Scripts that build scenes:

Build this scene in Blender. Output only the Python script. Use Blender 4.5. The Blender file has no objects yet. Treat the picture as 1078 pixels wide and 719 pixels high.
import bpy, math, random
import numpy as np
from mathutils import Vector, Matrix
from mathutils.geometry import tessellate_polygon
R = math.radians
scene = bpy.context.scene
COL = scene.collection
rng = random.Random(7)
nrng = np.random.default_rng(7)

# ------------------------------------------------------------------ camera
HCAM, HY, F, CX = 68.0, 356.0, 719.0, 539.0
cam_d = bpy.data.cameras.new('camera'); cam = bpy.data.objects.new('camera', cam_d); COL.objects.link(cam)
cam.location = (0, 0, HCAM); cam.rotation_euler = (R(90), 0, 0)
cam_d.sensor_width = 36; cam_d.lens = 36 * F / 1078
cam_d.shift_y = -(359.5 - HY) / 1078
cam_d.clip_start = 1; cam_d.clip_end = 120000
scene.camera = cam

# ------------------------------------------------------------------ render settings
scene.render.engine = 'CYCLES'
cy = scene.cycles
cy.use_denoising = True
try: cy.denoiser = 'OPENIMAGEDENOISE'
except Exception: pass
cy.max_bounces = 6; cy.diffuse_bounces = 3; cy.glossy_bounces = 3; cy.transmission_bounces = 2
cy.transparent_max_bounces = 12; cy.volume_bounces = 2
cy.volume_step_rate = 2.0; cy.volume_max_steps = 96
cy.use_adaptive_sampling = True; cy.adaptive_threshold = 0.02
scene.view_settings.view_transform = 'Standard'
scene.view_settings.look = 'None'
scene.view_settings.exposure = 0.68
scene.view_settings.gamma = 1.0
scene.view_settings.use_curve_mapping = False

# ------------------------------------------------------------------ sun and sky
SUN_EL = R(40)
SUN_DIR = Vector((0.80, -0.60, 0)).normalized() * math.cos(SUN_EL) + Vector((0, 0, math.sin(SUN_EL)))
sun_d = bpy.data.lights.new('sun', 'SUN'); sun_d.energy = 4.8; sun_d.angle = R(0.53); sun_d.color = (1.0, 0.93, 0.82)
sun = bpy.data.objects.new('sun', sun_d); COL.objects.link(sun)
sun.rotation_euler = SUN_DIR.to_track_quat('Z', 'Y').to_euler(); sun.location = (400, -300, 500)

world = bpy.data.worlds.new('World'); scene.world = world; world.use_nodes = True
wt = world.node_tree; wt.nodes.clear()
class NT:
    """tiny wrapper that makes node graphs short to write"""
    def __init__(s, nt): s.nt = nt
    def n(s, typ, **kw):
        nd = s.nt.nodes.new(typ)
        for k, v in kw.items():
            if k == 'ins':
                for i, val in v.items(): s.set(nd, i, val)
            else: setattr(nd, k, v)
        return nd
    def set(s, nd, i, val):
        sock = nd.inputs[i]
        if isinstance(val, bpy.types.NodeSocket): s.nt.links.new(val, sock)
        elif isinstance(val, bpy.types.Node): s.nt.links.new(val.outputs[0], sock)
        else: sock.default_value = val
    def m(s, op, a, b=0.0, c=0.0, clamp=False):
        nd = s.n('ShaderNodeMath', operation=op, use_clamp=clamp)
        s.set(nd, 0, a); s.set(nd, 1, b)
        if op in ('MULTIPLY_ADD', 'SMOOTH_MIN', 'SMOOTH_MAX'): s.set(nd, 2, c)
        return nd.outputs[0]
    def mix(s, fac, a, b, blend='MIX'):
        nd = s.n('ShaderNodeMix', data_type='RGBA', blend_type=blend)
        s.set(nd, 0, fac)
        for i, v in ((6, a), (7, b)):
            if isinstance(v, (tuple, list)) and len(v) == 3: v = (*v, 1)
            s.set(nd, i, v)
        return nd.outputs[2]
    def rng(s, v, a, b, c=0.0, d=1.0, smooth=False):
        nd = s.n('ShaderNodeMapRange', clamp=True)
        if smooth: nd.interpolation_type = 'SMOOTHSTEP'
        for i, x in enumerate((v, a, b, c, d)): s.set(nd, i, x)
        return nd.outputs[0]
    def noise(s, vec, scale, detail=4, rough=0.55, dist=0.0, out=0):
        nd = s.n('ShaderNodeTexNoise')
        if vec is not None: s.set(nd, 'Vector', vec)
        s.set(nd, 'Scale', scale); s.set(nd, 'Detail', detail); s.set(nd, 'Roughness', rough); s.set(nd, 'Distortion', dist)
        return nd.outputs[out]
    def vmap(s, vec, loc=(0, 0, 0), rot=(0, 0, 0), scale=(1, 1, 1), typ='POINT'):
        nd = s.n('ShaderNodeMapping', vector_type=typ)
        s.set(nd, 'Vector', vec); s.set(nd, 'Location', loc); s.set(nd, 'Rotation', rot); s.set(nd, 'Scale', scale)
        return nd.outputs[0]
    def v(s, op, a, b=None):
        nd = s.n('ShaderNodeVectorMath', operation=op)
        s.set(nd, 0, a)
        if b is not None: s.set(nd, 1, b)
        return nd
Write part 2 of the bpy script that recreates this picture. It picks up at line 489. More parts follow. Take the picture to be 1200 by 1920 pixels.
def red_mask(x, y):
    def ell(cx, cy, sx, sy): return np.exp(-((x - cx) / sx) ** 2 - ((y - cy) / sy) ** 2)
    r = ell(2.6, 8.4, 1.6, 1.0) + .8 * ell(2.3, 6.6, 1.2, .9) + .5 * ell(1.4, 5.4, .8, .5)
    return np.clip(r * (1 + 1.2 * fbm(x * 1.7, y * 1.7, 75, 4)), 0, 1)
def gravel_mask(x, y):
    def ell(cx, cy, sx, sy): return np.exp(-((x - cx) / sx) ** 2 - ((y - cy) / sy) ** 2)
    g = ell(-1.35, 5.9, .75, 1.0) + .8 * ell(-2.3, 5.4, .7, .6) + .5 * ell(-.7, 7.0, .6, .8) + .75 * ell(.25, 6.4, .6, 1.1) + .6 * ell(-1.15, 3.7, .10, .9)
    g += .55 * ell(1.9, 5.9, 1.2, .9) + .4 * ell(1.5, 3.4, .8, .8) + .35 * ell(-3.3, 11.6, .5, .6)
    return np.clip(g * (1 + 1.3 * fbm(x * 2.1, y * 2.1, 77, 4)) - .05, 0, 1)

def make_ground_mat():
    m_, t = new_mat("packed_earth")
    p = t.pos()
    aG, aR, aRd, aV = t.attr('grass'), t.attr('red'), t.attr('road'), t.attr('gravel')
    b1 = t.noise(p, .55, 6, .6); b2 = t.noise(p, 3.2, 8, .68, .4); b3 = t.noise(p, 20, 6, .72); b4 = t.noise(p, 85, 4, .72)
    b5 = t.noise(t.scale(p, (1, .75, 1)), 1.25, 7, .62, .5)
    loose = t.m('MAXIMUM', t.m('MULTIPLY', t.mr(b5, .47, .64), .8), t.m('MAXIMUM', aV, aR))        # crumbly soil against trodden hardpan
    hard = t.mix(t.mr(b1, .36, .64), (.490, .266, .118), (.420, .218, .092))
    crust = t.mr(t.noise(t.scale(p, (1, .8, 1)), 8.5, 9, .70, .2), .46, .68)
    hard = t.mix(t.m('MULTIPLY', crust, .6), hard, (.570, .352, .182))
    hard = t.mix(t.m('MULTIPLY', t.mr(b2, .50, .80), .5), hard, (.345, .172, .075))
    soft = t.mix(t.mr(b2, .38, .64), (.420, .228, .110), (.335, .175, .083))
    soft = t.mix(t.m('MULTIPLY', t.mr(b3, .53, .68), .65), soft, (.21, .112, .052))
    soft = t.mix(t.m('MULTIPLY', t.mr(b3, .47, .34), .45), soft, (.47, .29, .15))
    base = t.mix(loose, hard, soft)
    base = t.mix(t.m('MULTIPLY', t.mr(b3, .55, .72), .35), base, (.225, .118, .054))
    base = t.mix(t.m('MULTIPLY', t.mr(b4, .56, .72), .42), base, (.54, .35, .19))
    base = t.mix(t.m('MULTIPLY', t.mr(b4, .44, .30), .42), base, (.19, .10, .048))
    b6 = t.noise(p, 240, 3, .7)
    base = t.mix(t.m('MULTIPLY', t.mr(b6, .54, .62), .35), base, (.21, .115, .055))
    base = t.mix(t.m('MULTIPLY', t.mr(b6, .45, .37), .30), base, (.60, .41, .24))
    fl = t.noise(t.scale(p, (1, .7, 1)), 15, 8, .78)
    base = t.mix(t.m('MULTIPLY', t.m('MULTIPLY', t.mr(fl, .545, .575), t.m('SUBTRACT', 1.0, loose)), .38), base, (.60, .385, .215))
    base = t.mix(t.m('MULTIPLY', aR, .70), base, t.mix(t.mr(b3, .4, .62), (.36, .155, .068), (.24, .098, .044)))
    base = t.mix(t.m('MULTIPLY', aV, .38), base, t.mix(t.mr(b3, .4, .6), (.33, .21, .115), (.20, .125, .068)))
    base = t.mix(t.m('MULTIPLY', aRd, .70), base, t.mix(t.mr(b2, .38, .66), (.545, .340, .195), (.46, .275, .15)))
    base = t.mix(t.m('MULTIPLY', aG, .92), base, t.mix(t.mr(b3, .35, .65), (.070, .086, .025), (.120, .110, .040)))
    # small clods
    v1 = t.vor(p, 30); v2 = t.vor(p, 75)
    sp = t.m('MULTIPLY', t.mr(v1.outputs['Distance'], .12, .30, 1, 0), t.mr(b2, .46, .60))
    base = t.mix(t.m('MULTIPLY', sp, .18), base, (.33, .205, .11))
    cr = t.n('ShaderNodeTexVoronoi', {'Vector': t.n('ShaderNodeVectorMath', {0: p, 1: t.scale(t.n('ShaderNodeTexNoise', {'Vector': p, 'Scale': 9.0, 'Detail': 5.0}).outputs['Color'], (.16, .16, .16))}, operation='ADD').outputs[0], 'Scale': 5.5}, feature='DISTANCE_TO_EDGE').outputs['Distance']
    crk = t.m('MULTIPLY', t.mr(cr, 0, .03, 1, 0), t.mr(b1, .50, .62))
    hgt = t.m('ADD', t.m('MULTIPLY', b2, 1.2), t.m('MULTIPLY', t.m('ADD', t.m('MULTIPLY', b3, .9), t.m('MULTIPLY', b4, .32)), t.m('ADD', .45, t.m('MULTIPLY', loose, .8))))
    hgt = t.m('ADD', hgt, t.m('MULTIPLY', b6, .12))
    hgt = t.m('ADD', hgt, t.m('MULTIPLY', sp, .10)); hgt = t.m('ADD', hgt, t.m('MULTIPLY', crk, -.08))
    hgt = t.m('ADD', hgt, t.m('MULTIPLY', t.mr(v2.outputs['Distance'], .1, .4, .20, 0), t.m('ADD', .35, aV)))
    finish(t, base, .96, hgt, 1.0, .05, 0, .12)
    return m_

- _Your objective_
Output, please, only the lines running from the start of the entries through the line that contains "scene.view_settings.use_curve_mapping = False", including both of those lines.

- _Final result_
Build this scene in Blender. Output only the Python script. Use Blender 4.5. The Blender file has no objects yet. Treat the picture as 1078 pixels wide and 719 pixels high.
import bpy, math, random
import numpy as np
from mathutils import Vector, Matrix
from mathutils.geometry import tessellate_polygon
R = math.radians
scene = bpy.context.scene
COL = scene.collection
rng = random.Random(7)
nrng = np.random.default_rng(7)

# ------------------------------------------------------------------ camera
HCAM, HY, F, CX = 68.0, 356.0, 719.0, 539.0
cam_d = bpy.data.cameras.new('camera'); cam = bpy.data.objects.new('camera', cam_d); COL.objects.link(cam)
cam.location = (0, 0, HCAM); cam.rotation_euler = (R(90), 0, 0)
cam_d.sensor_width = 36; cam_d.lens = 36 * F / 1078
cam_d.shift_y = -(359.5 - HY) / 1078
cam_d.clip_start = 1; cam_d.clip_end = 120000
scene.camera = cam

# ------------------------------------------------------------------ render settings
scene.render.engine = 'CYCLES'
cy = scene.cycles
cy.use_denoising = True
try: cy.denoiser = 'OPENIMAGEDENOISE'
except Exception: pass
cy.max_bounces = 6; cy.diffuse_bounces = 3; cy.glossy_bounces = 3; cy.transmission_bounces = 2
cy.transparent_max_bounces = 12; cy.volume_bounces = 2
cy.volume_step_rate = 2.0; cy.volume_max_steps = 96
cy.use_adaptive_sampling = True; cy.adaptive_threshold = 0.02
scene.view_settings.view_transform = 'Standard'
scene.view_settings.look = 'None'
scene.view_settings.exposure = 0.68
scene.view_settings.gamma = 1.0
scene.view_settings.use_curve_mapping = False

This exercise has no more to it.